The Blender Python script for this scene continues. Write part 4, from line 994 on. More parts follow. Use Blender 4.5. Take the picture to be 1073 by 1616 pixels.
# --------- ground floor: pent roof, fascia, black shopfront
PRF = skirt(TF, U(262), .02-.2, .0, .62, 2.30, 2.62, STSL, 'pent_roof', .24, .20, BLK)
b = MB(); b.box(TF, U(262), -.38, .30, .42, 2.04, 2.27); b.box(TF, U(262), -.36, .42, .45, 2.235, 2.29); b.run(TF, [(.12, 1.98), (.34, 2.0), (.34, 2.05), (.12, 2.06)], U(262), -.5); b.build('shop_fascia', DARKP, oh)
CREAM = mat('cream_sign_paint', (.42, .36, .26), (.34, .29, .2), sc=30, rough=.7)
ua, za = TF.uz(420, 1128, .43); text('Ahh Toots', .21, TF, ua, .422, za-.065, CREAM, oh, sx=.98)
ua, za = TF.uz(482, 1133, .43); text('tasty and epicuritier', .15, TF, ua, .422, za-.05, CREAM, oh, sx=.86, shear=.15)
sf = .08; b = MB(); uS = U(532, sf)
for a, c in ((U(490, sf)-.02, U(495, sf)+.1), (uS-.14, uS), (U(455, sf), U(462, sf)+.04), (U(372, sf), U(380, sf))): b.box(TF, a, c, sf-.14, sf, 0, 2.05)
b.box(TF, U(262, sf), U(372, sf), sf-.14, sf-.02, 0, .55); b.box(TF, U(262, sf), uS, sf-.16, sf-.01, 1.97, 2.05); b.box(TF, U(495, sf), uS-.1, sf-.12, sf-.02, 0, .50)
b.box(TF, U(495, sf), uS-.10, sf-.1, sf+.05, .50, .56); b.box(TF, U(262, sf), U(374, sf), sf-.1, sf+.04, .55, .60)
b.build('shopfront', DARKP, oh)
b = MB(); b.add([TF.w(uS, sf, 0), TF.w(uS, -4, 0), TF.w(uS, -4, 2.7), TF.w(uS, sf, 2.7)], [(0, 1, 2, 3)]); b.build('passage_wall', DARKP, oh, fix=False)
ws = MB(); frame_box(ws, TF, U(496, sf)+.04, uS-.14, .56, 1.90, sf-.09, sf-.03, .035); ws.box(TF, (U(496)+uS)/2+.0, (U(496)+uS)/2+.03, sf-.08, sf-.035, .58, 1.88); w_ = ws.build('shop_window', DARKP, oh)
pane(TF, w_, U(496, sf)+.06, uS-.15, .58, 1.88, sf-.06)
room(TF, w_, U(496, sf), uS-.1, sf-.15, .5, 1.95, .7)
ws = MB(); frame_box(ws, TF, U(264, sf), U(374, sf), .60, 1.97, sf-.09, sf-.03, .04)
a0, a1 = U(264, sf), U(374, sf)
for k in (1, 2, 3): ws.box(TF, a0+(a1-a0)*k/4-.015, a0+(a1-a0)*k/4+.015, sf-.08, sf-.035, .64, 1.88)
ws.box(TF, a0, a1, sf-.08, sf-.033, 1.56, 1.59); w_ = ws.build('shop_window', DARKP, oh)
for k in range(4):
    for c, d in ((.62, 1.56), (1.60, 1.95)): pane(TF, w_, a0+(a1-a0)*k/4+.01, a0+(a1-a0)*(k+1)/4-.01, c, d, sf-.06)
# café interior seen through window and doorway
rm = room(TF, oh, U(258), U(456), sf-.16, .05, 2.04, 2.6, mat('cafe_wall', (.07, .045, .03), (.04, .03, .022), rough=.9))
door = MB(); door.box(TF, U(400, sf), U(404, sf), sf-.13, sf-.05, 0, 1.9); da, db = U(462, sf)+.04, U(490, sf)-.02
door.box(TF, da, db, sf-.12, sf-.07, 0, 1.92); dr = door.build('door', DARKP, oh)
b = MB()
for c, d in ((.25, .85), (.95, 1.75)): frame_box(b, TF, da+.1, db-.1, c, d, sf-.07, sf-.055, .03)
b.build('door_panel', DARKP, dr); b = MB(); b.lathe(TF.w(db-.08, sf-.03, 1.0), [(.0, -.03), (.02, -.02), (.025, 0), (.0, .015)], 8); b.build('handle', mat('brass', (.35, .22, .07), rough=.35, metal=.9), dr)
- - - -
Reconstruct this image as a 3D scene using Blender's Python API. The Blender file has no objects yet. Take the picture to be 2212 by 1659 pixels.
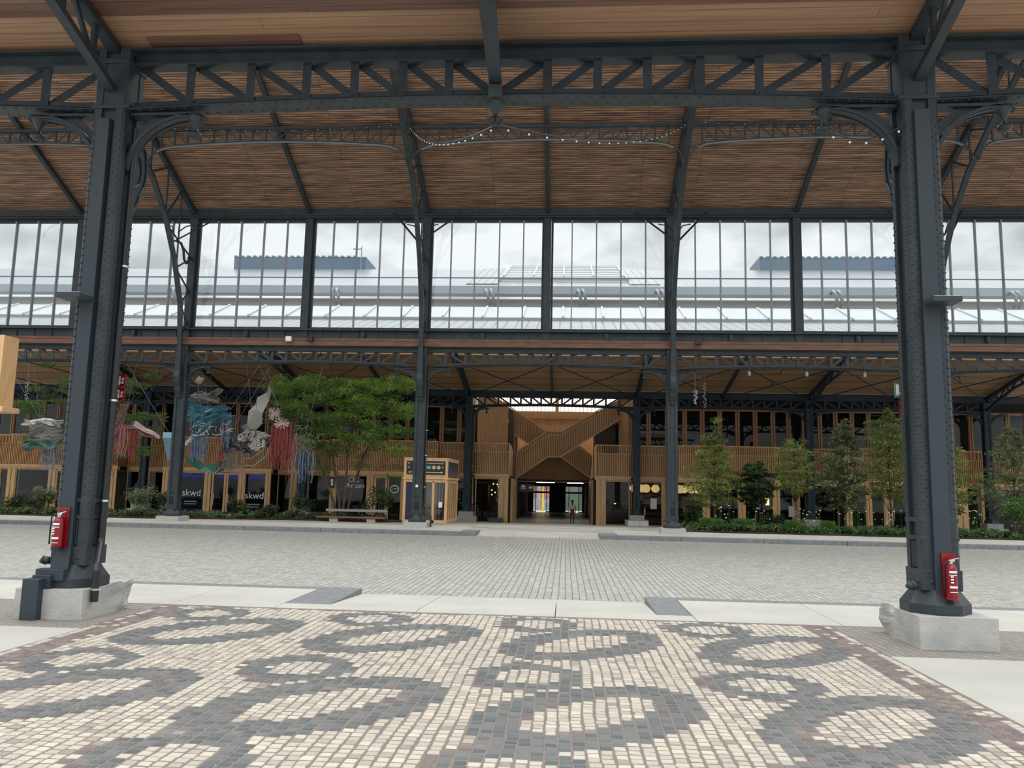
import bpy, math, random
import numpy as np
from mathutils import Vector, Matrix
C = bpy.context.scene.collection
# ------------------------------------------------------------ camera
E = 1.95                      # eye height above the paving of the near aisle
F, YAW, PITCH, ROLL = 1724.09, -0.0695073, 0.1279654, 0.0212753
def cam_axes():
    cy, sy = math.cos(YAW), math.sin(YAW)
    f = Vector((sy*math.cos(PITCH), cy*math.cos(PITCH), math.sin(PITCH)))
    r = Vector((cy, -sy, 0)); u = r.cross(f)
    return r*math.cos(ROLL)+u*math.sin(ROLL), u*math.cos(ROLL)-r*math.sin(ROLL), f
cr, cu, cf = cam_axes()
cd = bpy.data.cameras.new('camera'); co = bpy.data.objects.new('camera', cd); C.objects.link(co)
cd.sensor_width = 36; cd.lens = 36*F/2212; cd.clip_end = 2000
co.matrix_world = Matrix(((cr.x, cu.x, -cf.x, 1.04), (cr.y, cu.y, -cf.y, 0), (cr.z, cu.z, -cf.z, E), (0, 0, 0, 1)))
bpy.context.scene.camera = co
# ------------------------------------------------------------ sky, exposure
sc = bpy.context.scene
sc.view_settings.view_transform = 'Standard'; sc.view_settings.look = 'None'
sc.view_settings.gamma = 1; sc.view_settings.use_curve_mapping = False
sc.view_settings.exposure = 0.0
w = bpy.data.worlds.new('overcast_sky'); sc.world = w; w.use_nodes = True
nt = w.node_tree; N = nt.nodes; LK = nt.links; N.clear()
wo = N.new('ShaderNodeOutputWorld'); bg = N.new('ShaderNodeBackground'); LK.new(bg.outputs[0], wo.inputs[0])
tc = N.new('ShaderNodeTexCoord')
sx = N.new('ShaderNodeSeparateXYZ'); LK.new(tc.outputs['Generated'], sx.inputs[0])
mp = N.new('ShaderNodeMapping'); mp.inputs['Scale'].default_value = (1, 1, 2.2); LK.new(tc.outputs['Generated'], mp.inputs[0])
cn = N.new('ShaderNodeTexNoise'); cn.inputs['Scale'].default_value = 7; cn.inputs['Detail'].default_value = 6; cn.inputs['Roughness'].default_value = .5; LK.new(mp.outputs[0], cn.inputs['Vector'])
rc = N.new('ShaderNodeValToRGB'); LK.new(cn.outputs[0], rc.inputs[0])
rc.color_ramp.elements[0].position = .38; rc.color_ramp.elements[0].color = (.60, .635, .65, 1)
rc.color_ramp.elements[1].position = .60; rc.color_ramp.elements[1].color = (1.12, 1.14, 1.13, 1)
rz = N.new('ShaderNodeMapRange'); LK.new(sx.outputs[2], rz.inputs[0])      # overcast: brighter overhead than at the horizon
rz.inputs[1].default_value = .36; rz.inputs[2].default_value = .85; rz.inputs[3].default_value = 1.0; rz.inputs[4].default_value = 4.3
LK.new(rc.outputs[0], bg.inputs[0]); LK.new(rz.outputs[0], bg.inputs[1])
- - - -
INSTRUCTION -
Locate all lines holding the word "from", then copy them out.

SOLUTION FOR THIS TASK -
The Blender Python script for this scene continues. Write part 4, from line 994 on. More parts follow. Use Blender 4.5. Take the picture to be 1073 by 1616 pixels.
from mathutils import Vector, Matrix